The Washington Post has a cool infograph showing the results of a racial Implicit Association Test by state. I have a couple of problems with it.
First, the population sample is composed of people who went out of their way to take the test on the website, which is a long way of spelling “the population sample is invalid”. Second, the volume of use of implicit association in psychology seems to be driven more by a compelling story of what it means and psychologists’ sheer joy at having a thing they can measure, in a short lab test, with numbers and everything, than any actual evidence that the story is true.
But those are objections I would bring up to any presentation of this data. What is bothering me about this infograph in particular is a new and exciting variant on misleading axis choice. The Post chose blue to represent a lower IAT score (which, if implicit association’s claims are correct, means being less racist) and red to be a higher one. The lowest values are a darker blue, the higher a darker red, with a neutral value being white. At this point, blue and red are so tightly associated with Democrat/liberal and Republican/conservative that I think using them for anything else is manipulative. But having white as a middle color also strikes me as weird.
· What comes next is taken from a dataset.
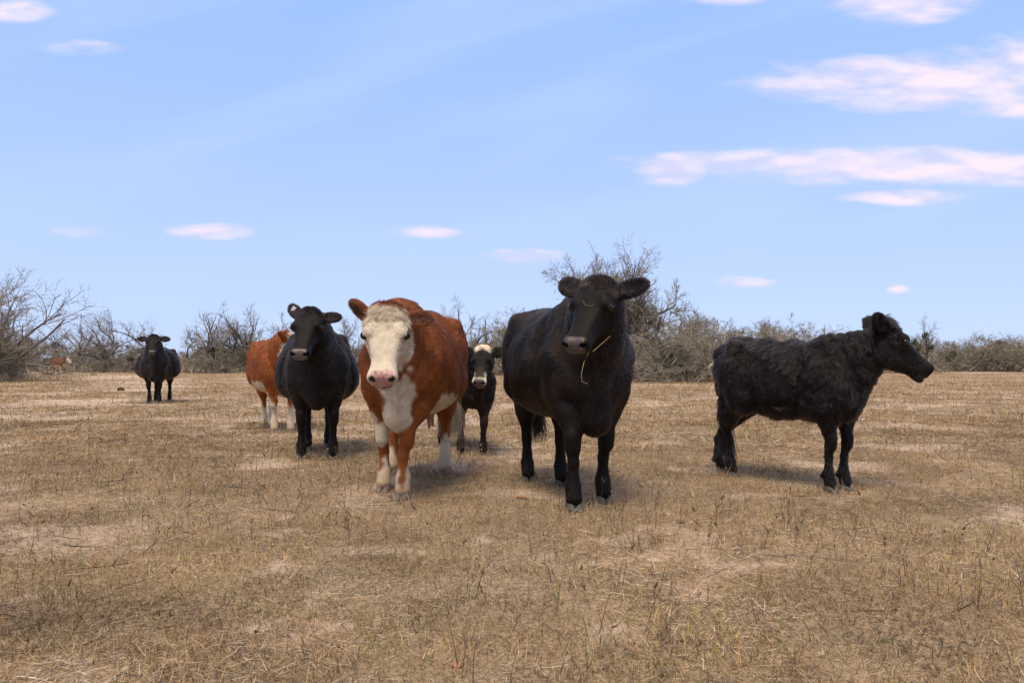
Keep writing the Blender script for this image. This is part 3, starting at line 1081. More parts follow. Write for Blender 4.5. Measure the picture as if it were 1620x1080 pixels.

Wouldn’t an even mix of the two be purple?
Worse, the “neutral” color does not rest on a score of 0, because that is the lowest score on the IAT. Instead white represents a score of 0.402, which is almost but not quite the middle of the range of state averages (0.341-0.456) It was chosen because it was the IAT score of the median state, Michigan. The overall effect is that a casual reading of the infograph would lead to conclude southeast and eastern states are racist and New England and northwest states are anti-racist. In fact, if you treat IAT score as a quantity, the most racist state is about 33% and 10 percentage points more racist than the least racist one. We don’t know what that corresponds to in actual behavior- does 10pp translate to a 1% difference in likelihood of hiring a black person, or 50%?- but that makes the color choices more misleading, not less.